Recent data reveals a surprising surge in the U.S. ADP employment figures, despite devastating storms and large-scale strikes in the Southeast. The ADP report showed an increase of 233,000 jobs in October, the largest gain since July 2023, significantly surpassing expectations of 114,000. September's numbers were also revised upwards from 143,000 to 159,000.
Nela Richardson, ADP's Chief Economist, highlighted the resilient strength of the labor market even amidst recovery from hurricanes. The data defies analysts' predictions of an economic slowdown post hurricanes Helen and Milton, which severely impacted Florida and North Carolina.
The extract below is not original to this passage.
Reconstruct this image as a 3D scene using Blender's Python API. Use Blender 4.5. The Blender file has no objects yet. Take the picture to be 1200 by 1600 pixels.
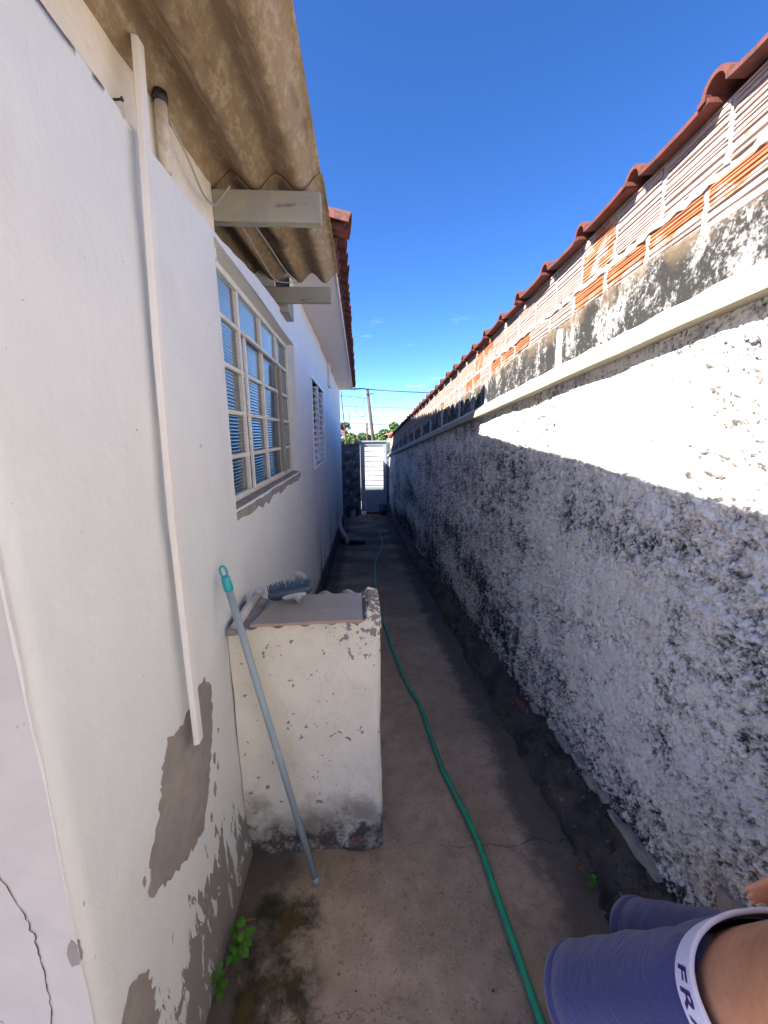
import bpy, bmesh, math, random
import numpy as np
from mathutils import Vector, Matrix, Euler
R = math.radians
rng = random.Random(7)
scene = bpy.context.scene
COL = scene.collection
CAM_H = 1.6            # camera height; all z below are relative to the camera, lifted by CAM_H when linked
SLOPE = 0.0833         # the alley falls away from the camera
def gz(y): return -1.6 - SLOPE * y

# ------------------------------------------------------------------ camera, sky, sun, exposure
cd = bpy.data.cameras.new('camera')
cam = bpy.data.objects.new('camera', cd); COL.objects.link(cam)
F_PX, PITCH, YAW, ROLL = 625.7, 0.19187, 0.05892, 0.00618 + 0.006
cd.sensor_fit = 'VERTICAL'; cd.sensor_height = 36.0; cd.sensor_width = 27.0
cd.lens = F_PX / 1600 * 36.0
cd.clip_start = 0.02; cd.clip_end = 3000
m = Matrix.Rotation(-YAW, 4, 'Z') @ Matrix.Rotation(math.pi/2 - PITCH, 4, 'X') @ Matrix.Rotation(-ROLL, 4, 'Z')
cam.matrix_world = Matrix.Translation((0, 0, CAM_H)) @ m
scene.camera = cam

LIGHT = Vector((1.0, 0.45, -0.95)).normalized()       # the way sunlight travels
elev = math.asin(-LIGHT.z); az = math.atan2(-LIGHT.x, -LIGHT.y)
w = bpy.data.worlds.new('World'); scene.world = w; w.use_nodes = True
nt = w.node_tree; nt.nodes.clear()
out = nt.nodes.new('ShaderNodeOutputWorld'); bg = nt.nodes.new('ShaderNodeBackground')
sky = nt.nodes.new('ShaderNodeTexSky'); sky.sky_type = 'NISHITA'; sky.sun_disc = False
sky.sun_elevation = elev; sky.sun_rotation = az; sky.altitude = 1500
sky.air_density = .55; sky.dust_density = 0.5; sky.ozone_density = 3.0
bg.inputs['Strength'].default_value = 0.073
# a few small fair-weather clouds low over the horizon
tc = nt.nodes.new('ShaderNodeTexCoord'); sep = nt.nodes.new('ShaderNodeSeparateXYZ')
nt.links.new(tc.outputs['Generated'], sep.inputs[0])
mp = nt.nodes.new('ShaderNodeMapping'); mp.inputs['Scale'].default_value = (7, 7, 26); mp.inputs['Location'].default_value = (0.35, 0.2, 0.1)
nt.links.new(tc.outputs['Generated'], mp.inputs['Vector'])
nz = nt.nodes.new('ShaderNodeTexNoise'); nz.inputs['Scale'].default_value = 1.0; nz.inputs['Detail'].default_value = 5; nz.inputs['Roughness'].default_value = .55
nt.links.new(mp.outputs[0], nz.inputs['Vector'])
r1 = nt.nodes.new('ShaderNodeMapRange'); r1.inputs['From Min'].default_value = .60; r1.inputs['From Max'].default_value = .72
nt.links.new(nz.outputs['Fac'], r1.inputs['Value'])
r2 = nt.nodes.new('ShaderNodeMapRange'); r2.inputs['From Min'].default_value = .26; r2.inputs['From Max'].default_value = .12
nt.links.new(sep.outputs['Z'], r2.inputs['Value'])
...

Strikes involving port workers and Boeing (BA, Financial) machinists inevitably affected the job market. Some economists view the October ADP report as an outlier, suggesting the Federal Reserve might overlook it during the upcoming monetary policy meeting.
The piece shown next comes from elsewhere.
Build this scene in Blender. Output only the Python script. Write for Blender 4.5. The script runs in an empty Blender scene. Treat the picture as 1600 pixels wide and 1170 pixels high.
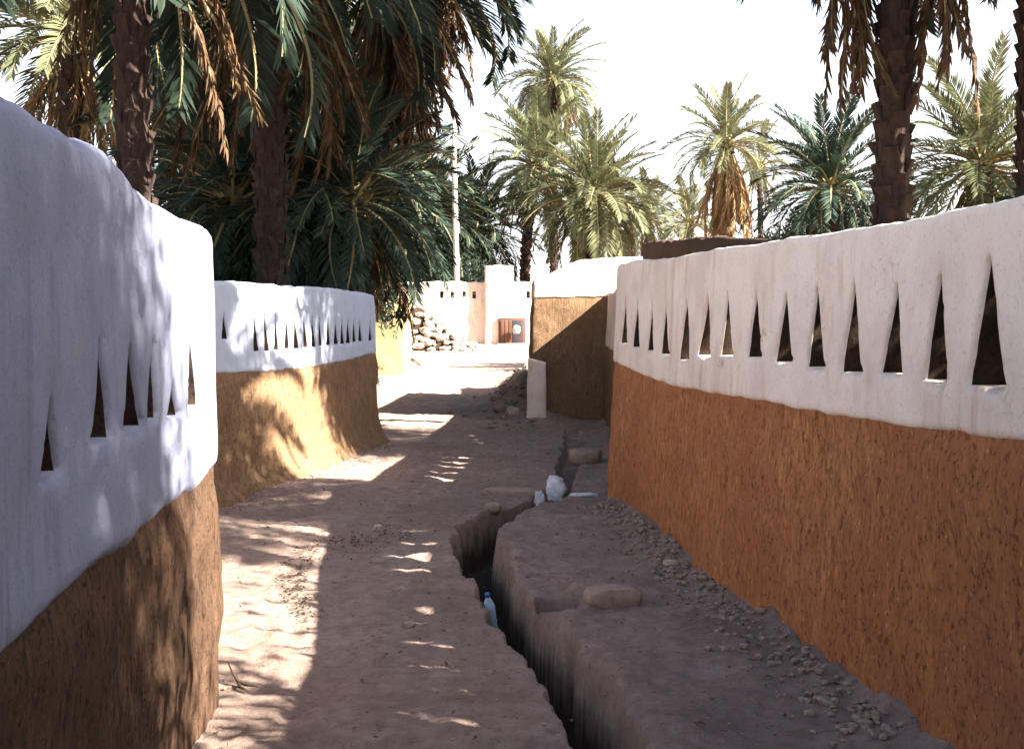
import bpy, math, random
import numpy as np
from mathutils import Vector, Matrix
from mathutils.geometry import delaunay_2d_cdt

# ------------------------------------------------------------------ camera, sky, sun, exposure
SC = bpy.context.scene
COL = SC.collection
EYE, FPX, PX0, PY0 = 1.6, 1750.0, 800.0, 500.0      # eye height; focal length and horizon in photo pixels
cam_d = bpy.data.cameras.new('camera'); cam = bpy.data.objects.new('camera', cam_d); COL.objects.link(cam)
cam.location = (0, 0, EYE); cam.rotation_euler = (math.radians(90), 0, 0)
cam_d.sensor_width = 36; cam_d.lens = FPX / 1600 * 36; cam_d.shift_y = -85 / 1600
cam_d.clip_end = 3000; cam_d.clip_start = 0.05
SC.camera = cam
SUN_EL, SUN_A = math.radians(36.5), math.radians(68)   # A: angle from straight behind the camera towards the right
LDIR = Vector((math.cos(SUN_EL) * math.sin(SUN_A), -math.cos(SUN_EL) * math.cos(SUN_A), math.sin(SUN_EL)))
world = bpy.data.worlds.new('World'); SC.world = world; world.use_nodes = True
wn = world.node_tree; wn.nodes.clear()
sky = wn.nodes.new('ShaderNodeTexSky'); sky.sky_type = 'NISHITA'; sky.sun_disc = False
sky.sun_elevation = SUN_EL; sky.sun_rotation = math.atan2(LDIR.x, LDIR.y)
sky.air_density = 1.0; sky.dust_density = 3.0; sky.ozone_density = 1.0
wb = wn.nodes.new('ShaderNodeBackground'); wb.inputs[1].default_value = 0.05
wo = wn.nodes.new('ShaderNodeOutputWorld')
# pale desert haze: the whole sky whitens evenly towards the horizon, all the way round
wg = wn.nodes.new('ShaderNodeTexCoord'); wsx = wn.nodes.new('ShaderNodeSeparateXYZ'); wn.links.new(wg.outputs['Generated'], wsx.inputs[0])
wr = wn.nodes.new('ShaderNodeMapRange'); wr.interpolation_type = 'SMOOTHSTEP'
for k_, v_ in (('From Min', 0.0), ('From Max', 0.5), ('To Min', 0.9), ('To Max', 0.0)): wr.inputs[k_].default_value = v_
wn.links.new(wsx.outputs[2], wr.inputs[0])
wm = wn.nodes.new('ShaderNodeMix'); wm.data_type = 'RGBA'; wm.inputs[7].default_value = (5.9, 5.9, 6.0, 1)
wn.links.new(wr.outputs[0], wm.inputs[0]); wn.links.new(sky.outputs[0], wm.inputs[6])
wn.links.new(wm.outputs[2], wb.inputs[0]); wn.links.new(wb.outputs[0], wo.inputs[0])
sun_d = bpy.data.lights.new('sun', 'SUN'); sun_d.energy = 5.0; sun_d.angle = math.radians(0.5); sun_d.color = (1.0, 0.93, 0.82)
sun = bpy.data.objects.new('sun', sun_d); COL.objects.link(sun)
sun.rotation_euler = LDIR.to_track_quat('Z', 'Y').to_euler(); sun.location = (20, -8, 25)
SC.view_settings.view_transform = 'Standard'; SC.view_settings.look = 'None'
SC.view_settings.exposure = 2.9; SC.view_settings.gamma = 1.0
SC.view_settings.use_curve_mapping = False

R = random.Random(7)
RNG = np.random.default_rng(11)

# ------------------------------------------------------------------ helpers
def smooth(a, b, x):
    t = np.clip((np.asarray(x, float) - a) / (b - a), 0, 1); return t * t * (3 - 2 * t)

def _hash(ix, iy, iz, seed):
    h = (ix * 374761393 + iy * 668265263 + iz * 2147483647 + seed * 1274126177) & 0xFFFFFFFF
    h = ((h ^ (h >> 13)) * 1274126177) & 0xFFFFFFFF
    h = (h ^ (h >> 16)) & 0xFFFFFF
    return h / float(0x7FFFFF) - 1.0

def vnoise(p, scale, seed=0):
    p = np.asarray(p, float) / scale
    i = np.floor(p).astype(np.int64); f = p - i; f = f * f * (3 - 2 * f)
    out = 0
    for dx in (0, 1):
        wx = f[:, 0] if dx else 1 - f[:, 0]
        for dy in (0, 1):
            wy = f[:, 1] if dy else 1 - f[:, 1]
            for dz in (0, 1):
                wz = f[:, 2] if dz else 1 - f[:, 2]
                out = out + wx * wy * wz * _hash(i[:, 0] + dx, i[:, 1] + dy, i[:, 2] + dz, seed)
    return out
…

Despite these events, the ADP report indicates a stable U.S. labor market with a 4.6% year-over-year increase in wages, the lowest since 2021. Employment rose notably in sectors such as education and health services (53,000 jobs), trade/transportation/utilities (51,000 jobs), construction (37,000 jobs), and financial services (11,000 jobs). Manufacturing was the only sector to see a decline, shedding 19,000 jobs.
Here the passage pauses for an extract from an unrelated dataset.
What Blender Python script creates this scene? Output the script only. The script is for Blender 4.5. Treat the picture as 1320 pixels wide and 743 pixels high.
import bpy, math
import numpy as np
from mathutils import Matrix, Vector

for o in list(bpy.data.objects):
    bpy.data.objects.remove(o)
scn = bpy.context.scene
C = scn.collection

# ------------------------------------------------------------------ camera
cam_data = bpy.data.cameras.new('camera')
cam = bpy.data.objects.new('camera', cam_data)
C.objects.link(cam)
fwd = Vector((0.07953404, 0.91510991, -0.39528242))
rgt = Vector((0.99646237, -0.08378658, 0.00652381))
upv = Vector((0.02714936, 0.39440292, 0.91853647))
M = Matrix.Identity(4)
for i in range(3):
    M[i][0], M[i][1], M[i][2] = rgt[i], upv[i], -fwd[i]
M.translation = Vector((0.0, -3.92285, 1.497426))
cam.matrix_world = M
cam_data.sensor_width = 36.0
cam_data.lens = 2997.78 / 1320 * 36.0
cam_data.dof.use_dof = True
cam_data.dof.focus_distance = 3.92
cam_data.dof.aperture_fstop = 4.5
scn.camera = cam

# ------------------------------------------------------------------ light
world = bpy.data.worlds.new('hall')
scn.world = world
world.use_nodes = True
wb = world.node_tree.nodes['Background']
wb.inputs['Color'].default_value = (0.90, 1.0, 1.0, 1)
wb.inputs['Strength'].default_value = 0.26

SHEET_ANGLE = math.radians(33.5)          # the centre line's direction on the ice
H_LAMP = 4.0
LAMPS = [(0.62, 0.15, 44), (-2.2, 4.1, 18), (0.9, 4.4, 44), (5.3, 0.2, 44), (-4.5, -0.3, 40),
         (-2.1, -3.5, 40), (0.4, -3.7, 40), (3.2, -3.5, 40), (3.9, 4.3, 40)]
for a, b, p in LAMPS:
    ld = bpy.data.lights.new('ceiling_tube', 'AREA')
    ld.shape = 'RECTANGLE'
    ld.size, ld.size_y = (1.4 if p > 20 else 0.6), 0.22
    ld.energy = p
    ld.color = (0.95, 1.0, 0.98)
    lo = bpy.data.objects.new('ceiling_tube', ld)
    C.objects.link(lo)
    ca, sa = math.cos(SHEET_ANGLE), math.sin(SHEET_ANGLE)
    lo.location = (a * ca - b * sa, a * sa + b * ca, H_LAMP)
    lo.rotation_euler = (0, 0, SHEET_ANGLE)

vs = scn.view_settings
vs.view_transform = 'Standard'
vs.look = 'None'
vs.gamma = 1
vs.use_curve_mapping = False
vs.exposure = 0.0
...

Larger firms with over 500 employees contributed 140,000 of the new jobs, while small businesses with fewer than 50 employees saw minimal change, adding only 4,000 jobs.
The U.S. Labor Department is set to release a more comprehensive October non-farm payroll report, expected to show 115,000 new jobs and a steady unemployment rate of 4.1%. However, differences between ADP and non-farm reports are common as the latter includes government job data. Goldman Sachs economists note ADP data is typically less sensitive to natural disasters and strikes compared to the government report.